Data and code must be aligned to appropriate boundaries.

For example, The T32 pseudo-instruction ADR can only load addresses that are word aligned, but a label within T32 code might not be word aligned. You must use an alignment directive to ensure four-byte alignment of an address within T32 code.

An alignment directive aligns the current location to a specified boundary by padding with zeros or NOP instructions.


The integrated assembler sets a minimum alignment of 4 bytes for a .text section. However, if you define your own sections with the integrated assembler, then you must include the .balign directive to set the correct alignment. For a section containing T32 instructions, set the alignment to 2 bytes. For a section containing A32 instructions, set the alignment to 4 bytes.

armasm syntax

armasm syntax assembly provides the ALIGN n directive, where n specifies the alignment boundary in bytes. For example, the directive ALIGN 128 aligns addresses to 128-byte boundaries.

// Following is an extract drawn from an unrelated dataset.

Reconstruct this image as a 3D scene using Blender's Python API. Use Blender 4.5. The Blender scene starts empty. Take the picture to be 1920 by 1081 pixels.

armasm syntax assembly also provides the PRESERVE8 directive. The PRESERVE8 directive specifies that the current file preserves eight-byte alignment of the stack.

GNU syntax

GNU syntax assembly provides the .balign n directive, which uses the same format as ALIGN.

Convert all instances of ALIGN n to .balign n.


GNU syntax assembly also provides the .align n directive. However, the format of n varies from system to system. The .balign directive provides the same alignment functionality as .align with a consistent behavior across all architectures.

Convert all instances of PRESERVE8 to .eabi_attribute Tag_ABI_align_preserved, 1.